Girly Girl

Melina Bowser

People have all sorts of different styles and should feel free to express them however they want.

High heels, makeup, tight shirts, short skirts, the color pink. Girls, and people, in general, are always told when, where, and how much of them to wear. Whether we’re not wearing them enough or too much, when it comes to being “girly”, there’s always something we’re doing wrong.

As a little girl, I remember turning on the t.v. to see girls dressed in all pink, wearing nice clothes, and with their hair all done. When one of them would first appear, I would think, “Oh, she looks pretty”, only for her to be portrayed as either the mean girl or the dumb friend.

What do you think this taught me?

The once positive thoughts I had were replaced with “Oh, she must be the bully”.

It was engraved in my mind that if you’re “girly”, you’re shallow, self-absorbed, annoying and/or empty-headed. You can’t play sports, and it’d be against the laws of nature if you were smart. To put it bluntly, you’re a good-for-nothing: someone you shouldn’t want to be.

As I got older, I learned that if you wear tighter, shorter, more feminine clothes, along with makeup, you’re “trashy”. Desperate for attention, you’d even wear that to impress anyone that’d give you a second look. You’re the type of person that would flirt with someone else’s significant other and doesn’t have a decent personality.

While we might not even realize it, we buy-into this mindset by making comments like, “Look at what she’s wearing!” or “She’s wearing that? Really?” Hearing them all the time at school, you’ve probably done it too.

At the same time, if you don’t wear as much revealing clothing or “girly” clothes in general, you’re not feminine enough. Too boring and boyish, you’re never going to attract anyone dressing the way you do.

The same thing applies to wearing makeup. Don’t go overboard, because you’re trying too hard. Don’t get it wrong though, you still have to put some on to be attractive.

We have all thrown ridiculous standards at one another, expecting everyone to adhere to them. We, ourselves, feel the urge to reach them in order to show the people around us that we are good enough.

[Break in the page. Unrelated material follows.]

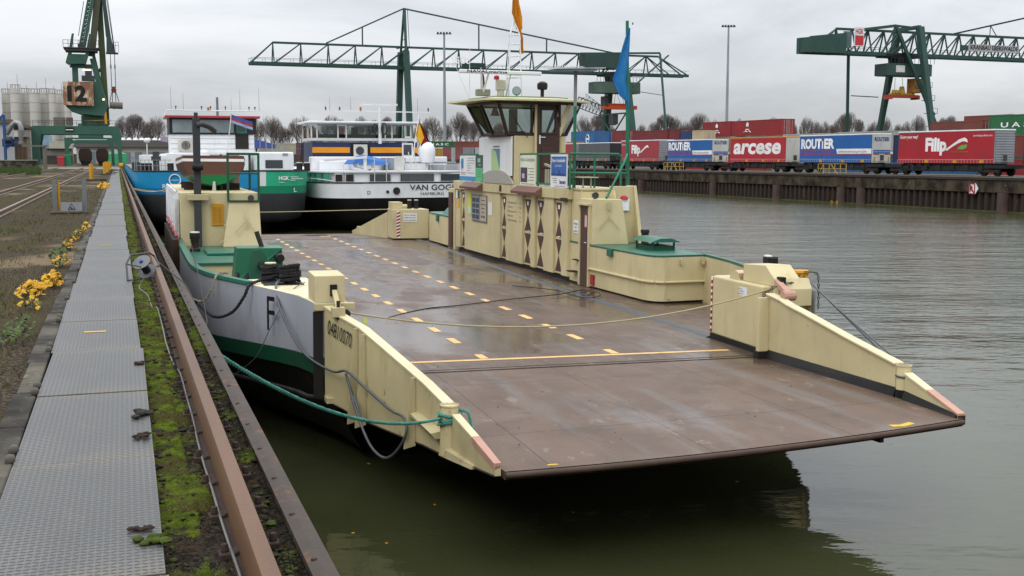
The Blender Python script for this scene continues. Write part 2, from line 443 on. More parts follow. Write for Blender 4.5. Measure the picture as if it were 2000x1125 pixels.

No matter what, everyone’s going to have something to say about the way you present yourself, no matter who/what gender you are. If you allow their negativity to change how you express yourself, you’ll never develop confidence, since you’ll feel like you’re living the life of a person other than yourself.

Don’t end up regretting a certain portion of your life because you’re afraid of all the labels and stereotypes being yourself might come with. If you like short skirts and high heels: great. If you like plaid shirts and cargo shorts: great. If you like anything in between or beyond that: also great. Don’t worry about it. You do you. If people judge you for it, so be it, because you’re thriving regardless.